Russia denied that it was “interested in British underwater communications” and accused the UK of being “Russophobic” and “whipping up militaristic hysteria”.
The voyage of the Yantar is seen as further sign of Russian interference in Europe, following aircraft and drones crossing into Nato airspace and a sabotage attack on a Polish rail line used to supply Ukraine.
At a Downing Street press conference, Mr Healey said: “My message to Russia and to Putin is this: We see you. We know what you’re doing. If the Yantar travels south this week, we are ready.”
He warned the UK was facing a “new era of threat” to its security.
In January, it emerged that the Yantar was caught lurking over undersea cables and was warned off by a Royal Navy nuclear-powered attack submarine which surfaced nearby, having secretly followed the vessel.
The UK and Nato allies are increasingly concerned about the risk Moscow poses to offshore cables, pipelines and other infrastructure critical to internet connectivity.
Attacks on undersea cables could cause “catastrophic disruption” to the financial and communications systems Britons rely on, the National Security Strategy Committee warned in a September report.
The Yantar has been within the UK’s exclusive economic zone, which extends up to 200 nautical miles – about 230 miles – offshore, but has been on the edge of Britain’s territorial waters, within 12 nautical miles (13.8 miles) from the coast.
The incident with the laser is understood to have happened within the last fortnight.
Mr Healey said: “Clearly, anything that impedes, disrupts or puts at risk pilots in charge of British military planes is deeply dangerous.
“This is the first time we’ve had this action from Yantar directed against the British RAF.
“We take it extremely seriously. I’ve changed the navy’s rules of engagement so that we can follow more closely, monitor more closely, the activities of the Yantar when it’s in our wider waters.
“We have military options ready should the Yantar change course. I’m not going to reveal those, because that only makes President Putin wiser.”
A repeat of the submarine response could be one military option on the table, or warships could follow the example of the Dutch navy, which escorted the Yantar out of the Netherlands’ part of the North Sea earlier this month.
In Berlin, Ms Cooper suggested Russia’s actions were motivated by frustration at the lack of progress in Ukraine.

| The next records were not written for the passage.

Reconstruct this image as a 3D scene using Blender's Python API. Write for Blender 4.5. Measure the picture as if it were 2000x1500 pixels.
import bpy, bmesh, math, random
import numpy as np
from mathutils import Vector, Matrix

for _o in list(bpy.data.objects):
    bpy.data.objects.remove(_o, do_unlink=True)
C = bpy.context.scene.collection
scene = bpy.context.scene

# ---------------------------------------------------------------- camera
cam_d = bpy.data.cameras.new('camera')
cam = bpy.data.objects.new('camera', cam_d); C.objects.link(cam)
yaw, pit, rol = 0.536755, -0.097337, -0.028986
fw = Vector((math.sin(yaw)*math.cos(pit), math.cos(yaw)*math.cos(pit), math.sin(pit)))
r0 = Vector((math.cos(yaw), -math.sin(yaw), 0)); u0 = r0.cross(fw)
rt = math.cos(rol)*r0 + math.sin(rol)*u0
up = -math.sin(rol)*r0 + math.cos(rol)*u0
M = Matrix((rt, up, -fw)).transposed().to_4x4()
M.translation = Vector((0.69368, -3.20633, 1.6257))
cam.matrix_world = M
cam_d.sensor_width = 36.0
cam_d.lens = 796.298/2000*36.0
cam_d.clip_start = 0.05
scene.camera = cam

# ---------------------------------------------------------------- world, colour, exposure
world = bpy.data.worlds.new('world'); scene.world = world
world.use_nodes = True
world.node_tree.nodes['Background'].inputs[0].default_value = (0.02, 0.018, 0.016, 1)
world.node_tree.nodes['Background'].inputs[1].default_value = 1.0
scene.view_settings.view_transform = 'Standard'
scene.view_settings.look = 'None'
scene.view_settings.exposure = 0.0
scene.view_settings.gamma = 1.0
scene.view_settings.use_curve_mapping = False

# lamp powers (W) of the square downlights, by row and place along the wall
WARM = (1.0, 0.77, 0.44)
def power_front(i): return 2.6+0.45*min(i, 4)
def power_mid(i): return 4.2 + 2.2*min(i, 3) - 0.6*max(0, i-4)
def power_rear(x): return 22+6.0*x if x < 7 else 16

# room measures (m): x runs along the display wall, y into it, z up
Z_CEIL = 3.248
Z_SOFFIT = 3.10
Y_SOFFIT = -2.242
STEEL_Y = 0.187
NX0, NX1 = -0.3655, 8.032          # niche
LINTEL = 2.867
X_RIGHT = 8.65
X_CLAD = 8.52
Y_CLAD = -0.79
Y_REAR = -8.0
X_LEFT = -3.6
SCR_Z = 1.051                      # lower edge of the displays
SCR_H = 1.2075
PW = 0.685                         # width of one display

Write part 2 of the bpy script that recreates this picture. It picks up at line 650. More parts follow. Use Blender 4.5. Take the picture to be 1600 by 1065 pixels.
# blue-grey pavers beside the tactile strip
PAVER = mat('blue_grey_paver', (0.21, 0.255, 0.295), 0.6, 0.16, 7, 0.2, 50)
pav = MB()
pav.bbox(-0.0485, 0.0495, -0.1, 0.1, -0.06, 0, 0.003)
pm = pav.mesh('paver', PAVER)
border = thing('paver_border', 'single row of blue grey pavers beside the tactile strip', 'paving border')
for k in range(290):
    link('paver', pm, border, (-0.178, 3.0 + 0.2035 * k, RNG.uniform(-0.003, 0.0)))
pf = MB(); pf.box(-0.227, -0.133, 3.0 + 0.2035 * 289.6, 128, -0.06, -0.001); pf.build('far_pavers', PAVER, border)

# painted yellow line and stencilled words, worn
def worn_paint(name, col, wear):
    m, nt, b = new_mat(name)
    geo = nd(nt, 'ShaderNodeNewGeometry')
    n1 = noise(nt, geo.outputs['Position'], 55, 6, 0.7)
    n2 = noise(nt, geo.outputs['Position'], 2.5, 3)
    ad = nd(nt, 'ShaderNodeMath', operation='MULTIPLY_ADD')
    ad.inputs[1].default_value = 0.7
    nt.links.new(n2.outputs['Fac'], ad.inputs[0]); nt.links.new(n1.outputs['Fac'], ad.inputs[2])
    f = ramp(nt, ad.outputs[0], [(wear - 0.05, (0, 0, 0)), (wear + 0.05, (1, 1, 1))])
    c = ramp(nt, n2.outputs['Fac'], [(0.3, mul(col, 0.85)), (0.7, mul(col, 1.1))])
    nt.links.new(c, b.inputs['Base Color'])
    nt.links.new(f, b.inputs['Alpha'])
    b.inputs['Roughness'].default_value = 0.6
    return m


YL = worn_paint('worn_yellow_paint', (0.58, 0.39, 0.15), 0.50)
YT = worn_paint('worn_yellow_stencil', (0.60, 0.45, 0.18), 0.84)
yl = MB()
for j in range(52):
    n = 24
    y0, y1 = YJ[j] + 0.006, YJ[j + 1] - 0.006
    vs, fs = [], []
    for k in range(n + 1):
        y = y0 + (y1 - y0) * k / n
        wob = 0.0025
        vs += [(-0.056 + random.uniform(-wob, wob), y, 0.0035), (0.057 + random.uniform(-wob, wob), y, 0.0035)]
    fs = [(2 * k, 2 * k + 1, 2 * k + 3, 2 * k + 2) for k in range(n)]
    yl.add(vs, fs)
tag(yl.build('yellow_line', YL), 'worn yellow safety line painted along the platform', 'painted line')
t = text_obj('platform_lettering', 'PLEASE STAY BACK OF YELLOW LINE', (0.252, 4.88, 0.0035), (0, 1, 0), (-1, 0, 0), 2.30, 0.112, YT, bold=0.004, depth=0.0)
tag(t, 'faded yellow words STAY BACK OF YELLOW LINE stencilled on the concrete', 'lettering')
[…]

She said: “Russia has failed in its military objectives over the course of this year, so as a result, what we have seen them try to do is to seek continually to escalate.
“We can see the approach they are taking, we have no illusions about what they are doing. We see what Putin is doing and we understand and we will continue to be vigilant and determined in our response.
“Just as we have been about incursions into Nato airspace, just as we are being now in terms of identifying the Russian spy ship in UK waters and just as we have continued to be in response to sabotage threats that we have seen across many different European countries as well.
“It will not deter us from supporting Ukraine, quite the opposite, because we know Ukraine’s security is our security.”
In a message posted on its Telegram channel, Russia’s embassy in London said: “The endless accusations and suspicions of the British leadership cause only a smile. Our country’s actions do not affect the interests of the United Kingdom and are not aimed at undermining its security. We are not interested in British underwater communications.
“However, London, with its Russophobic course and whipping up militaristic hysteria, contributes to the further degradation of European security, creating the prerequisites for new dangerous situations.
“We call on the British side to refrain from destructive steps that exacerbate the crisis on the European continent.”